On Lebanon, Parliament Speaker Ghalibaf — a former IRGC Commander, now the face of Iran's external positioning — stated June 2 that Iran will not resume nuclear talks with the United States until Israel ends all operations in Lebanese territory. This demand intensified after Trump requested amendments to the draft memorandum of understanding specifically addressing HEU and Hormuz, the two issues Iran will not concede. The partial Beirut ceasefire that US mediation produced did not satisfy it. Iran and Hezbollah rejected the arrangement within hours, calling it insufficient. Their demand is a complete ceasefire across all Lebanese territory plus full Israeli withdrawal from Lebanon. Israel will not accept that while Hezbollah remains armed. Lebanon is a condition whose price is set by Iran and defined as requiring Israeli capitulation. Iran controls the definition, and the deflection holds as long as the fighting in Lebanon continues.

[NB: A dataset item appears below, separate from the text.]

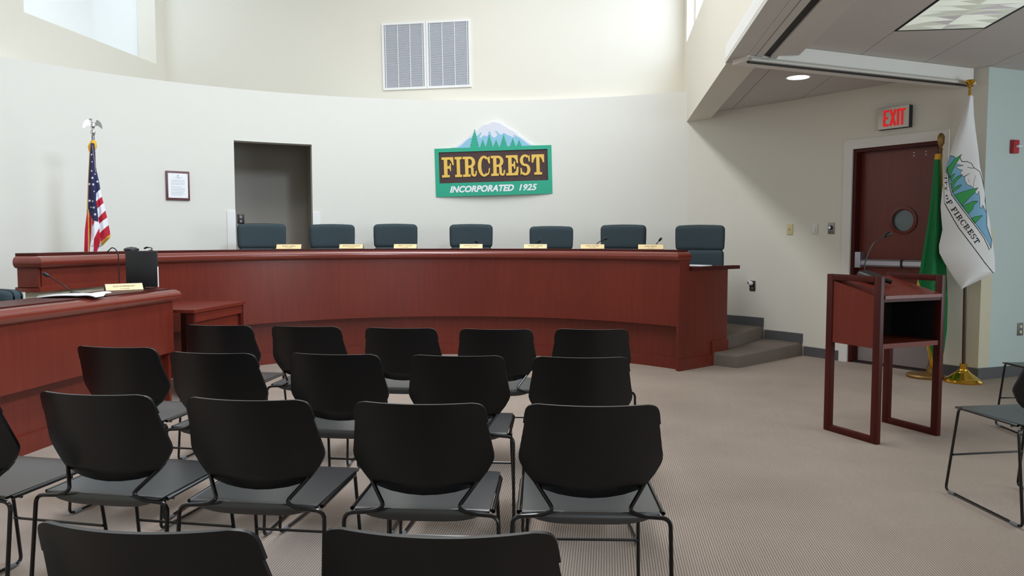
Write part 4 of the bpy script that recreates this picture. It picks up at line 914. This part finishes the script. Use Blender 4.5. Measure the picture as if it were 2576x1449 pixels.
trgt = [(2448, 243), (2450, 292), (2454, 327), (2460, 373), (2465, 420), (2472, 450), (2478, 489), (2480, 524), (2489, 551), (2492, 582), (2498, 620), (2502, 651), (2503, 684), (2487, 694), (2423, 725), (2419, 727)]
flag_cloth('cloth', tf, tlft, trgt, 270, 760, paint_town, tl, fold_town)
# --- green state flag behind it
gf = thing('green_flag', 'furled green flag with gold fringe behind the lectern', 'flag', (3.82, 7.03, 0), R(-32))
G().lathe([(.155, 0), (.16, .02), (.15, .032), (.06, .045), (.028, .05)], 40).mk('base', 'brass_dull', gf); G().lathe([(.03, .04), (.028, .11), (.02, .115)], 24, (.037, .02)).mk('socket', 'brass_dull', gf); G().tube([(.037, .02, .10), (.062, .02, 2.07)], .014, 16).mk('pole', 'wood_plaque', gf)
G().lathe([(.012, 2.065), (.020, 2.085), (.012, 2.10), (.016, 2.115), (.028, 2.14), (.030, 2.20), (.018, 2.225), (.004, 2.235)], 20, (.062, .02)).mk('finial', 'brass_dull', gf)
gl = cloth_plane((3.82, 7.03), R(-32))
def paint_green(PX, PY, col, U, T):
    col[:] = C_['wgreen']
    col[(PY < 403)] = C_['gold']; col[(PX > np.interp(PY, [390, 520], [2366, 2369])) & (PY < 520)] = C_['gold'] * .8
    col[near(PX, PY, [(2304, 700), (2318, 745), (2330, 800), (2334, 868), (2342, 905), (2350, 930)], 10)] = C_['gold']; col[near(PX, PY, [(2350, 930), (2357, 905), (2370, 890)], 9)] = C_['gold']
glft = [(2352, 388), (2350, 405), (2346, 450), (2337, 540), (2326, 610), (2316, 670), (2306, 720), (2312, 760), (2322, 830), (2334, 880), (2342, 925)]
grgt = [(2372, 388), (2370, 405), (2371, 450), (2374, 540), (2378, 610), (2380, 670), (2383, 720), (2384, 760), (2382, 830), (2374, 890), (2362, 925)]
def fold_green(U, T): return -.05 * np.sin(PI * U) - .022 * np.sin(2 * PI * 2.1 * U + 2 * T) * np.minimum(1, 2 * T) - .012
flag_cloth('cloth', gf, glft, grgt, 80, 320, paint_green, gl, fold_green)
# --- national flag behind the left of the dais
ux, uy = -4.01, 7.42
uf = thing('national_flag', 'United States flag hanging from a pole with a silver eagle', 'flag', (ux, uy, 0), R(26))
ul = cloth_plane((ux, uy), R(26))
G().lathe([(.14, 0), (.145, .02), (.13, .03), (.03, .045), (.028, .12), (.02, .12)], 36).mk('base', 'silver', uf); G().lathe([(.014, .12), (.014, 2.27)], 16).mk('pole', 'steel', uf)
def us(zx, zy): return ul(150 + zx / 4.025, 280 + zy / 4.025)
def star(cx, cy, r, n=5): return [(cx + (r if i % 2 == 0 else r * .4) * math.sin(PI * i / n), cy - (r if i % 2 == 0 else r * .4) * math.cos(PI * i / n)) for i in range(2 * n)]
def paint_us(PX, PY, col, U, T):
    col[:] = C_['usw']
    red = [[(280, 1015), (292, 1015), (286, 1700), (240, 1700), (250, 1420), (258, 1200)], [(300, 1018), (332, 1060), (322, 1240), (312, 1420), (308, 1700), (300, 1700)], [(404, 1180), (414, 1330), (382, 1420), (365, 1700), (335, 1700), (345, 1420), (352, 1290)], [(430, 866), (446, 930), (384, 986), (372, 915)], [(465, 1006), (481, 1076), (403, 1140), (392, 1082)], [(500, 1148), (514, 1244), (418, 1326), (405, 1235)], [(335, 1100), (358, 1115), (340, 1170), (330, 1130)]]
    for q in red: col[inside(PX, PY, q)] = C_['red']
    col[inside(PX, PY, [(290, 330), (372, 330), (366, 480), (374, 600), (398, 700), (414, 790), (376, 830), (372, 900), (384, 980), (396, 1122), (340, 1106), (300, 1020), (270, 1016), (280, 700), (290, 420)])] = C_['navy']
    for s in ((327, 445, 13), (333, 518, 8), (327, 610, 13), (361, 640, 10), (335, 680, 17), (385, 715, 15), (303, 740, 15), (343, 746, 16), (353, 815, 9), (306, 907, 17), (338, 913, 12), (348, 978, 16), (320, 972, 10), (363, 1046, 16)): col[inside(PX, PY, star(*s))] = C_['usw']
    col[near(PX, PY, [(291, 1000), (295, 1150), (304, 1420), (306, 1700)], 12)] = C_['gold']; col[near(PX, PY, [(334, 350), (345, 430), (358, 520), (366, 620)], 4)] = np.array(lin((190, 160, 140)))
    col[inside(PX, PY, [(520, 1236), (520, 1285), (432, 1366), (416, 1326)])] = C_['gold']; col[PX < np.interp(PY, [340, 420, 700, 1000], [318, 311, 296, 290]) - 0.0 + (PY > 1000) * -200] = C_['gold'] * .9
ulft = [(312, 330), (303, 420), (295, 560), (288, 700), (283, 850), (278, 1010), (266, 1040), (258, 1200), (250, 1420), (246, 1700)]
urgt = [(354, 330), (361, 420), (366, 560), (394, 690), (428, 850), (468, 1010), (474, 1040), (506, 1200), (512, 1275), (418, 1365), (416, 1420), (420, 1700)]
urgt = [(354, 330), (361, 420), (366, 560), (394, 690), (428, 850), (466, 1005), (480, 1076), (506, 1200), (515, 1245), (512, 1280), (432, 1364), (416, 1370), (416, 1420), (420, 1700)]
def fold_us(U, T): return -.045 * np.sin(PI * U) - .02 * np.sin(2 * PI * 2.4 * U + 3 * T) * np.minimum(1, 1.5 * T) - .026
flag_cloth('cloth', uf, ulft, urgt, 130, 560, paint_us, us, fold_us)
zt_ = us(333, 335)[1]
G().lathe([(.022, zt_ - .045), (.030, zt_ - .02), (.026, zt_ + .02), (.016, zt_ + .04)], 14).mk('cord', 'fringe', uf); G().tube(spline([(-.02, -.01, zt_ + .01), (-.035, -.015, zt_ - .03), (-.03, -.02, zt_ - .07)], 4), [.012] * 5 + [.009] * 4, 8).mk('tassel', 'fringe', uf)
ZE = 2.27
eg = G().lathe([(.020, 2.26), (.024, 2.28), (.032, 2.30), (.030, 2.32), (.018, 2.335), (.014, 2.35), (.024, 2.365), (.028, 2.39), (.024, 2.42), (.012, 2.435)], 20).mk('eagle', 'silver', uf)
G().tube([(.0, 0, 2.425), (-.006, -.004, 2.45), (-.012, -.012, 2.468), (-.030, -.02, 2.472), (-.042, -.022, 2.466)], [.014, .011, .013, .009, .002], 10).mk('head', 'silver', eg)
for s in (-1, 1):
    wing = [(.012, 2.415), (.035, 2.43), (.045, 2.465), (.062, 2.462), (.088, 2.44), (.105, 2.405), (.112, 2.37), (.110, 2.345), (.100, 2.36), (.094, 2.352), (.088, 2.375), (.078, 2.368), (.068, 2.388), (.05, 2.39), (.03, 2.385), (.012, 2.375)]
    G().prism([(s * x, z) for x, z in wing], -.008, .004, lambda q, z: (q[0], z - .25 * abs(q[0]) + .004, q[1])).mk('wing', 'silver', eg, smooth=0)

eg.scale = (.74, .74, .74); eg.location = (0, 0, ZE * .26)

On Hormuz, the US-sanctioned Persian Gulf Strait Authority reported June 1 that over 300 non-Iranian vessels have submitted transit information to Iran's permit system since late April. Greek shipping magnate Evangelos Marinakis called the tolls "worth it." The IRGC Navy is publishing daily vessel counts. The 300+ figure reflects commercial behavior: vessels are submitting because compliance costs less than delay or diversion. Each submission normalizes the protocol on a commercial clock that runs independently of diplomatic schedules. Once shipping operators have priced compliance into their models, formal opposition to the scheme becomes increasingly theoretical. The normalization track does not wait for Vienna.

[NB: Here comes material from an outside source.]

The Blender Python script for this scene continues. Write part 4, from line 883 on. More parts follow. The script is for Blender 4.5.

On Iraqi militias, Asaib Ahl al Haq and Kataib al Imam Ali announced disarmament proceedings this week. Quds Force Commander Ghaani told militia and framework leaders in May to preserve military capability pending the trajectory of negotiations. He reportedly proposed consolidating Iranian-backed forces into a new cadre of more ideological militias under tighter IRGC control. Kataib Hezbollah and two other militias explicitly reject disarmament. The announcements produce the appearance of compliance while the underlying force structure holds. The theater has a political function: Asaib Ahl al Haq's political wing won 27 parliamentary seats and wants a ministry. The disarmament rhetoric is the currency Khazali is using to buy American tolerance for his party's political ascent.
These four tracks are managed by distinct Iranian institutions. Lebanon by the civilian-political layer and Ghalibaf's parliament. Hormuz by the IRGC Navy and its affiliated authority. Fordow by the nuclear establishment. Iraqi militias by Ghaani's Quds Force. They are not centrally synchronized. What coordinates them is a shared objective: time. Each track buys it by a different mechanism.

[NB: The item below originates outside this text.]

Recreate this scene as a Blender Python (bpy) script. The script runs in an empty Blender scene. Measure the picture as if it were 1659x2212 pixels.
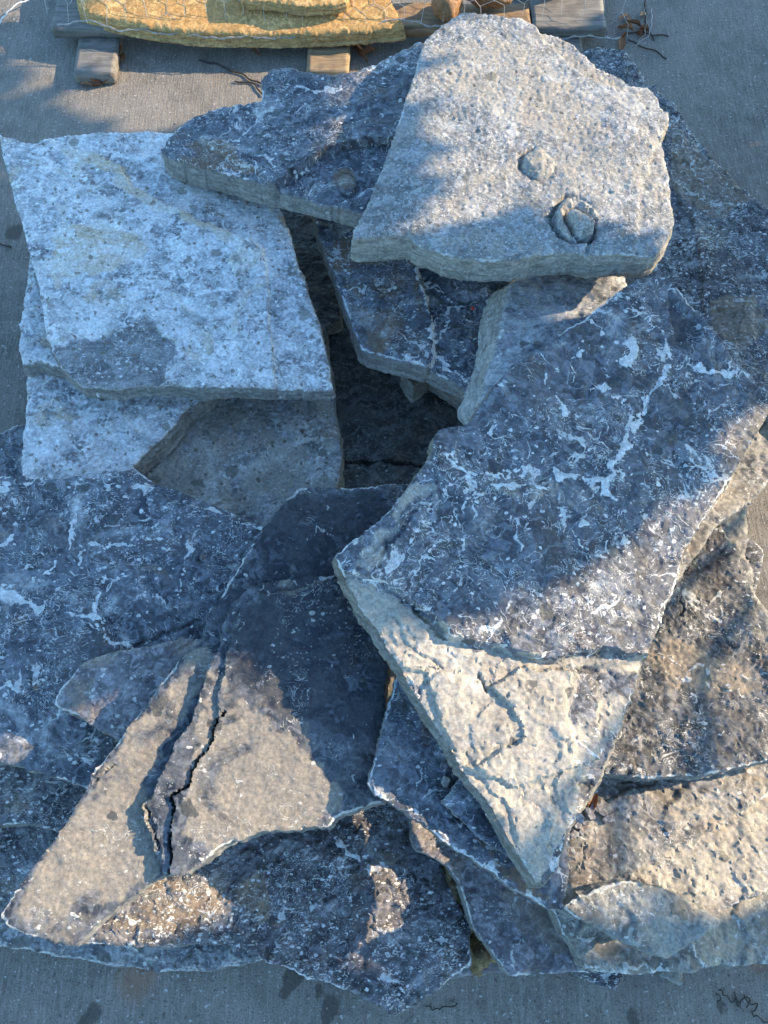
import bpy, math, random
import numpy as np
from mathutils import Vector
from mathutils.geometry import delaunay_2d_cdt

# ------------------------------------------------------------------ camera, world, sun
scene = bpy.context.scene
CAM_H = 1.55
TILT = math.radians(20.0)
FPX = 1661.0                      # focal length in units of the 1659 x 2212 tracing grid
cam_d = bpy.data.cameras.new('camera')
cam = bpy.data.objects.new('camera', cam_d)
scene.collection.objects.link(cam)
cam.location = (0, 0, CAM_H)
cam.rotation_euler = (TILT, 0, 0)
cam_d.sensor_fit = 'HORIZONTAL'
cam_d.sensor_width = 36.0
cam_d.lens = 36.0 * FPX / 1659.0
cam_d.clip_start = 0.02
cam_d.clip_end = 400
scene.camera = cam

SUN_EL = math.radians(25)
SUN_DIR = Vector((0.965, 0.26, 0)).normalized()      # horizontal direction TOWARDS the sun
world = bpy.data.worlds.new('World'); scene.world = world; world.use_nodes = True
wn = world.node_tree.nodes; wl = world.node_tree.links
sky = wn.new('ShaderNodeTexSky'); sky.sky_type = 'NISHITA'; sky.sun_disc = False
sky.sun_elevation = SUN_EL
sky.sun_rotation = math.atan2(SUN_DIR.x, SUN_DIR.y)
sky.air_density = 1.0; sky.dust_density = 0.6; sky.ozone_density = 3.0
bgn = wn['Background']; bgn.inputs['Strength'].default_value = 0.15
tint = wn.new('ShaderNodeMix'); tint.data_type = 'RGBA'; tint.blend_type = 'MULTIPLY'; tint.inputs[0].default_value = 1
tint.inputs[7].default_value = (.82, 1.02, 1.07, 1)          # colour balance of the clear evening sky
wl.new(sky.outputs[0], tint.inputs[6]); wl.new(tint.outputs[2], bgn.inputs['Color'])
sun_d = bpy.data.lights.new('sun', 'SUN'); sun_d.energy = 3.3; sun_d.angle = math.radians(0.5)
sun_d.color = (1.0, 0.79, 0.54)
sun = bpy.data.objects.new('sun', sun_d); scene.collection.objects.link(sun)
to_sun = Vector((SUN_DIR.x*math.cos(SUN_EL), SUN_DIR.y*math.cos(SUN_EL), math.sin(SUN_EL)))
sun.rotation_euler = to_sun.to_track_quat('Z', 'Y').to_euler()
sun.location = (4, 1, 4)
scene.view_settings.view_transform = 'Standard'
scene.view_settings.look = 'None'
scene.view_settings.gamma = 1.0
scene.view_settings.use_curve_mapping = False
scene.view_settings.exposure = 1.75
scene.render.engine = 'CYCLES'
scene.cycles.use_denoising = True
scene.cycles.max_bounces = 5
scene.cycles.diffuse_bounces = 3
scene.cycles.glossy_bounces = 2
scene.cycles.use_adaptive_sampling = True

# ------------------------------------------------------------------ helpers
C = scene.collection
def tag(o, label=None, cat=None, group=None, kind=None):
    if label: o['label'] = label
    if cat: o['category'] = cat
    if group: o['group'] = group
    if kind: o['kind'] = kind
    return o

ct, st = math.cos(TILT), math.sin(TILT)
def ray(u, v):
    x = (np.asarray(u, float) - 829.5) / FPX; y = (1106 - np.asarray(v, float)) / FPX
    return x, y*ct + st, y*st - ct                    # world direction from (0,0,CAM_H)
def on_plane(uv, pl):
    """picture point -> point of the plane z = pl0 + pl1 x + pl2 y"""
    uv = np.asarray(uv, float).reshape(-1, 2)
    dx, dy, dz = ray(uv[:, 0], uv[:, 1])
    t = (CAM_H - pl[0]) / (pl[1]*dx + pl[2]*dy - dz)
    return np.stack([dx*t, dy*t], 1)

_rng = np.random.default_rng(7)
_perm = np.tile(_rng.permutation(1024), 2)
_ga = _rng.uniform(0, 2*math.pi, 1024); _gx, _gy = np.cos(_ga), np.sin(_ga)
def perlin(x, y, seed=0):
    x = x + 37.31*seed + 500; y = y + 91.7*seed + 500
    xi = np.floor(x).astype(int); yi = np.floor(y).astype(int)
    xf, yf = x-xi, y-yi
    u = xf*xf*xf*(xf*(xf*6-15)+10); v = yf*yf*yf*(yf*(yf*6-15)+10)
    def g(ix, iy, fx, fy):
        h = _perm[(_perm[ix & 1023] + iy) & 1023]
        return _gx[h]*fx + _gy[h]*fy
    a = g(xi, yi, xf, yf); b = g(xi+1, yi, xf-1, yf)
    c = g(xi, yi+1, xf, yf-1); d = g(xi+1, yi+1, xf-1, yf-1)
    return ((a + u*(b-a)) + v*((c + u*(d-c)) - (a + u*(b-a))))*1.5
def fbm(x, y, seed=0, octv=4, gain=.5):
    r = 0; a = 1; f = 1
    for k in range(octv):
        r = r + a*perlin(x*f, y*f, seed + k*3.7); a *= gain; f *= 2.03
    return r
def sstep(a, b, x):
    t = np.clip((x-a)/(b-a), 0, 1); return t*t*(3-2*t)

def resample(P, step, closed=True):
    P = np.asarray(P, float)
    Q = np.vstack([P, P[:1]]) if closed else P
    seg = np.linalg.norm(np.diff(Q, axis=0), axis=1); s = np.concatenate([[0], np.cumsum(seg)])
    n = max(8 if closed else 2, int(round(s[-1]/step)))
    t = np.linspace(0, s[-1], n, endpoint=not closed)
    return np.stack([np.interp(t, s, Q[:, 0]), np.interp(t, s, Q[:, 1])], 1)
def inside(P, x, y):
    r = np.zeros(x.shape, bool); n = len(P)
    for i in range(n):
        x1, y1 = P[i]; x2, y2 = P[(i+1) % n]
        if y1 == y2: continue
        c = ((y1 > y) != (y2 > y)) & (x < (x2-x1)*(y-y1)/(y2-y1) + x1)
        r ^= c
    return r
def dist_line(P, x, y, closed=False):
    d = np.full(x.shape, 1e9); n = len(P)
    for i in range(n if closed else n-1):
        ax, ay = P[i]; bx, by = P[(i+1) % n]
        vx, vy = bx-ax, by-ay; L = vx*vx+vy*vy+1e-12
        t = np.clip(((x-ax)*vx+(y-ay)*vy)/L, 0, 1)
        d = np.minimum(d, np.hypot(x-ax-t*vx, y-ay-t*vy))
    return d
def ring_normals(P):
    t = np.roll(P, -1, 0) - np.roll(P, 1, 0)
    t /= np.linalg.norm(t, axis=1)[:, None] + 1e-9
    n = np.stack([t[:, 1], -t[:, 0]], 1)
    area = np.sum(P[:, 0]*np.roll(P[:, 1], -1) - np.roll(P[:, 0], -1)*P[:, 1])
    return n if area > 0 else -n
def area2(P): return np.sum(P[:, 0]*np.roll(P[:, 1], -1) - np.roll(P[:, 0], -1)*P[:, 1])/2
def centroid(P):
    a = area2(P); q = np.roll(P, -1, 0); c = P[:, 0]*q[:, 1]-q[:, 0]*P[:, 1]
    return np.array([np.sum((P[:, 0]+q[:, 0])*c), np.sum((P[:, 1]+q[:, 1])*c)])/(6*a)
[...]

The US partial win on each front becomes Iran's new floor. Partial Beirut ceasefire is acknowledged as progress. Iraqi disarmament announcements satisfy pressure on Baghdad. Neither requires Iranian movement on HEU or Hormuz. A Ghalibaf-affiliated negotiator stated June 2 that Iran would exit any agreement that did not deliver frozen asset access, oil sales during the 60-day period, end of the blockade and Hormuz sovereignty. These are conditions for entering negotiations. They establish the minimum price before talks begin.